Attorney General Opinions and Advisory Letters

Decision Information

Decision Content

Opinion No. 70-68

July 23, 1970

BY: OPINION OF JAMES A. MALONEY, Attorney General

TO: Mr. John G. Jasper Executive Director Department of Health & Social Services P.E.R.A. Building Santa Fe, New Mexico 87501

QUESTIONS

QUESTION

Under Section 36-8-3 (B), N.M.S.A., 1953 Compilation, are county sanitarians exempt from paying the ten dollars filing fee for filing a criminal complaint in magistrate court?

CONCLUSION

Yes.

OPINION

{*115} ANALYSIS

Section 36-8-3 (B), supra, reads:

"Any person filing a complaint in a criminal action in the magistrate court shall pay in advance the costs required by law to be collected by magistrates, except that no costs shall be collected from a campus security officer, a municipal police officer, an Indian tribal or pueblo law enforcement officer or from a full-time, salaried county or state law enforcement officer filing the complaint."

If county sanitarians are to be exempt from paying the required ten dollars filing fee they must be included in the exception pertaining to law enforcement officers. The question therefore becomes, is a county sanitarian a law enforcement officer as that term is used in the statute?

All sanitarians must be registered as provided in the Sanitarian Registration Act (Sections 67-28-1 to 67-28-12, N.M.S.A., 1953 Comp.). County sanitarians are responsible for enforcing directly and indirectly state and local ordinances and departmental regulations. The list of regulations they are required to enforce is extensive. It is composed principally of those adopted by the Department of Health and Social Services under the authority contained in Sections 12-1-1 through 12-1-31, N.M.S.A., 1953 Compilation.
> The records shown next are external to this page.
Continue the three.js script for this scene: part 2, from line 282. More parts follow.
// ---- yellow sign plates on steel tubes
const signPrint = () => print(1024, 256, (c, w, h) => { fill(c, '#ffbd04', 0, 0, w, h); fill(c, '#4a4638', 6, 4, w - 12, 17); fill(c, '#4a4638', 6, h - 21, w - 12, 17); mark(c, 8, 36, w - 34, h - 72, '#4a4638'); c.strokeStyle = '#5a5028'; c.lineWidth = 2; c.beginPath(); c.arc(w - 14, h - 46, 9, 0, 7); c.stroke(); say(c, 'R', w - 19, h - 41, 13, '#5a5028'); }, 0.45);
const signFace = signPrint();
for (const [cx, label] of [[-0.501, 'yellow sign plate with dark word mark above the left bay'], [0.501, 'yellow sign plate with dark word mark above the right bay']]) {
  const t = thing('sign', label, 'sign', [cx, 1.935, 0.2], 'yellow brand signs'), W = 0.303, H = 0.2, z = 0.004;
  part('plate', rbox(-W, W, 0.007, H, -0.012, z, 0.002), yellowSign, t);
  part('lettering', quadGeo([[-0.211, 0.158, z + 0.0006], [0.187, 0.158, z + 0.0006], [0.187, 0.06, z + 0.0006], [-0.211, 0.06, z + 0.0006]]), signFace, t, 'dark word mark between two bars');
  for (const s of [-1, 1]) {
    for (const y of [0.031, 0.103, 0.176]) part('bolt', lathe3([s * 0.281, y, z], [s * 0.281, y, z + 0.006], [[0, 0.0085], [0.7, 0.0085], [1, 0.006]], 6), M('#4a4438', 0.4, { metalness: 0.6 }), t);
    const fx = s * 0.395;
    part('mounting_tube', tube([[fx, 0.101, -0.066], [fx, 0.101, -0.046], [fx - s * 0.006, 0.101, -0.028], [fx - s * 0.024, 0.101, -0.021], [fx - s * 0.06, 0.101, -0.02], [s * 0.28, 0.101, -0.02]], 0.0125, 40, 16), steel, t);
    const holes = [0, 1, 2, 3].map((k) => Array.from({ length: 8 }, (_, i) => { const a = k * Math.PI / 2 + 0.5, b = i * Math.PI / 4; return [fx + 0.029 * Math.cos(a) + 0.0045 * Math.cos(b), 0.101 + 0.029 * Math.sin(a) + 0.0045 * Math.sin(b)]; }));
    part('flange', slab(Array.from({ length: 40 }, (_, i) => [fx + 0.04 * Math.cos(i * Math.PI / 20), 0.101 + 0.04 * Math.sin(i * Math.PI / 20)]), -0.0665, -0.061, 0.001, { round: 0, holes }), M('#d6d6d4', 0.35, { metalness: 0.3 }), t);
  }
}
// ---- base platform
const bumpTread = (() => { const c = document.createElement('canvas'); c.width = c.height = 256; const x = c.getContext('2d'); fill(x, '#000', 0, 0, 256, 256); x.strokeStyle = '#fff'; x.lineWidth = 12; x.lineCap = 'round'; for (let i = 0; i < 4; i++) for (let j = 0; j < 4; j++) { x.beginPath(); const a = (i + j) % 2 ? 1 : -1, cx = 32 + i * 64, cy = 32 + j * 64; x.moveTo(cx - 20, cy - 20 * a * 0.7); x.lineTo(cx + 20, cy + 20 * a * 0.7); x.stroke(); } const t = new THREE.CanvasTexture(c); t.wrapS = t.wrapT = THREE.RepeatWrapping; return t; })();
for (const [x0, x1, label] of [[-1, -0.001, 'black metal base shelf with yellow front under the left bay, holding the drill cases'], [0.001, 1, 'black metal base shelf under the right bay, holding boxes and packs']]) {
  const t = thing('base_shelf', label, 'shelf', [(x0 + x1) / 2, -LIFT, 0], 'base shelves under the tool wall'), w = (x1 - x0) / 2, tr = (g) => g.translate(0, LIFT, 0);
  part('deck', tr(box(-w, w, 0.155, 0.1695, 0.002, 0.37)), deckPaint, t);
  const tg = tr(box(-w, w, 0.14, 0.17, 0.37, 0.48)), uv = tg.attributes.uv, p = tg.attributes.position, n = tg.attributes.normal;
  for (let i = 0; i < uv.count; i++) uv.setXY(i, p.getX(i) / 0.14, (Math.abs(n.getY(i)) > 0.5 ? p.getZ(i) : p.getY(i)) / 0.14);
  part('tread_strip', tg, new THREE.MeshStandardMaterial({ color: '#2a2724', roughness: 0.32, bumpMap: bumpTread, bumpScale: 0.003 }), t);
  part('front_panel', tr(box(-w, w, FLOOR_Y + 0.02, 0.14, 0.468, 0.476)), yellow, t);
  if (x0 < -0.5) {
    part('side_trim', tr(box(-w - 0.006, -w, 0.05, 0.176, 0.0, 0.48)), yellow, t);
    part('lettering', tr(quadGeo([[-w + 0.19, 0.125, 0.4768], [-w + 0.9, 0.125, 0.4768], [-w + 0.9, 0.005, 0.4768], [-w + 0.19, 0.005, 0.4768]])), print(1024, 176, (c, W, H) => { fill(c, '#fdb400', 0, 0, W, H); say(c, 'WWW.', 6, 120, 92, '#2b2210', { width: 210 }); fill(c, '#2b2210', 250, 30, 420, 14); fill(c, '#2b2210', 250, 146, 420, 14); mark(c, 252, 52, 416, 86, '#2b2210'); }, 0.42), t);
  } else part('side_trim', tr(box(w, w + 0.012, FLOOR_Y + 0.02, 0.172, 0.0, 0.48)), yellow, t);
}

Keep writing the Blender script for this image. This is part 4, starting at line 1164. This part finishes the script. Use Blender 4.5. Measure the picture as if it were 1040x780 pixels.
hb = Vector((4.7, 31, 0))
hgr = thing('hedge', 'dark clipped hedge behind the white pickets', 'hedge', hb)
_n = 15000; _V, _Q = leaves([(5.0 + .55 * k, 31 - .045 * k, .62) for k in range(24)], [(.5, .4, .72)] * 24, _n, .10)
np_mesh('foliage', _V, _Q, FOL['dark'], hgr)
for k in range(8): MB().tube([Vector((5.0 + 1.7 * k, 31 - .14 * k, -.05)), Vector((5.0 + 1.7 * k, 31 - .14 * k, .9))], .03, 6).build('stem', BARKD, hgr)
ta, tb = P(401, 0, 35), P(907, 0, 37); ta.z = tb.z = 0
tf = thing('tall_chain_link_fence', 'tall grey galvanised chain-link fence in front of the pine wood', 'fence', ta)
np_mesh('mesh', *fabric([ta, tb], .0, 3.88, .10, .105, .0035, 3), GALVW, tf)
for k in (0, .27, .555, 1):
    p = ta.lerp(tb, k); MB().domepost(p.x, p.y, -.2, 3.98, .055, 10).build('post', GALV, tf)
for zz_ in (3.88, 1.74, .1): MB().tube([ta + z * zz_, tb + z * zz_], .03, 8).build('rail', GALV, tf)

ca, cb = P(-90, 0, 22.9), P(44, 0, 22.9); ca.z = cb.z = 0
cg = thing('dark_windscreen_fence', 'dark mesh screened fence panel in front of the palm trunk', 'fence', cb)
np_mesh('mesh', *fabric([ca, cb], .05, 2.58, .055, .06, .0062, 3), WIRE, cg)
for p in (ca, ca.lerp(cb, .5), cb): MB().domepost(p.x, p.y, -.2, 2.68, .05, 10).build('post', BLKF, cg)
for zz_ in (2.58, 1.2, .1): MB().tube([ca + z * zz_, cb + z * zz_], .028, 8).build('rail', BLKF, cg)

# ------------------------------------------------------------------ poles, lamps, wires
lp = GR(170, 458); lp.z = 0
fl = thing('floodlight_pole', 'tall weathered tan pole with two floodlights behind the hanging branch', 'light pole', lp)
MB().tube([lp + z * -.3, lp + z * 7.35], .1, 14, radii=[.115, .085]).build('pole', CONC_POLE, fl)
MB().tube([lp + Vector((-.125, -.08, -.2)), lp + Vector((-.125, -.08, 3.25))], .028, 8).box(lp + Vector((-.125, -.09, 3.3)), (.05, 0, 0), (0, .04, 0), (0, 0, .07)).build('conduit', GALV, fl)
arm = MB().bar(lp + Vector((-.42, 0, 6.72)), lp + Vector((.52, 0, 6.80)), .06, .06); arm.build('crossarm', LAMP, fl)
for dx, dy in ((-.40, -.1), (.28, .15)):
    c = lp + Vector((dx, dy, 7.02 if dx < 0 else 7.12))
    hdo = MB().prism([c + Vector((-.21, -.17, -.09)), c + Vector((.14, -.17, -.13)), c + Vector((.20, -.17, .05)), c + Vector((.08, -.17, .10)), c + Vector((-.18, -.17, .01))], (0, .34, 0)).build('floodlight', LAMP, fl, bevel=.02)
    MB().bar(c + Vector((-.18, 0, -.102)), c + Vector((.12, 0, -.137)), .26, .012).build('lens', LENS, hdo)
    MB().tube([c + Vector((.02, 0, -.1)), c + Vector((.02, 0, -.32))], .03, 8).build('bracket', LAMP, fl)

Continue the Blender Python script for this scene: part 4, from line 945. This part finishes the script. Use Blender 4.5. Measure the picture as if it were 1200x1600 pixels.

Most, if not all, of these laws and regulations are ultimately tied to some criminal provision. See, e.g. Sections 12-1-17, 12-1-23 (C), 12-3-1, 12-3-15, 54-1-5 and 54-3-15, N.M.S.A., 1953 Compilation.

The phrase "law enforcement officer" generally brings to mind a police officer. However, its legal definition is much broader. It may include any person who is empowered to enforce laws. Vandiver v. Williams, 106 Ga. App. 435, 127 S.E.2d 168 (1962); State v. Grant, 102 N.J. Super. 164, 245 A.2d 528 (1968).

The exceptions set out in Section 36-3-8 (B), supra, clearly indicate that the Legislature did not intend this statute to be a deterrent to the state or counties in the enforcement of their laws and regulations.

From this analysis it is clear that a full-time, salaried county sanitarian is a law enforcement officer as that term is used in Section 36-3-8 (B), supra, and therefore, is exempt from paying the ten dollars filing fee for a criminal complaint in magistrate court.

It must be noted that employees of the Department of Health and Social Services or of any other department or political subdivision of the state that {*116} are exempt from paying this filing fee because they are full-time, salaried law enforcement officers are only exempt from the payment of this fee as long as they are acting in their official capacity and enforcing the laws that they were hired by the department or political subdivision to enforce.